The Yellowstone hot spot has recently been shown to be a plume that extends into the transition zone. At roughly 60–120 km depth, the plume material rising beneath Yellowstone Park is sheared SW by North America Plate motion, producing a profound low velocity layer emplaced beneath the thin lithosphere. To constrain the absolute seismic velocity of the plate-sheared plume layer, fundamental mode Rayleigh wave observations have been inverted for phase velocity using the two plane wave technique. The resulting phase velocity models are inverted with Moho-converted P to S arrival times to better constrain crustal thickness and absolute S wave velocity structure to ∼120 km depth. A regionalized S wave velocity model has an extremely low velocity minimum of 3.8 ± 0.1 km/s at 80 km depth beneath the hot spot track.
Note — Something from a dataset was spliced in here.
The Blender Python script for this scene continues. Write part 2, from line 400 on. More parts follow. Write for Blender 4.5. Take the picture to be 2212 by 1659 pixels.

Nonregionalized 3-D velocity models find a velocity minimum of 3.9 km/s beneath the hot spot track. Below 120 km depth, our resolution diminishes such that the lateral spreading of the plume track is not resolved. The volume of the low velocity plume layer is small and the estimated buoyancy flux for the Yellowstone plume is <0.1 Mg/s which contrasts with the ∼9 Mg/s value for Hawaii. In addition, a notable region of thick crust and high lower crustal velocities is found around Billings, Montana, consistent with previous refraction and receiver function studies that interpret this as evidence for a massive Precambrian underplating event.

Received 11 April 2007; accepted 30 November 2007; published 28 March 2008.

Citation: Schutt, D. L., K. Dueker, and H. Yuan (2008), Crust and upper mantle velocity structure of the Yellowstone hot spot and surroundings, J. Geophys. Res., 113, B03310, doi:10.1029/2007JB005109.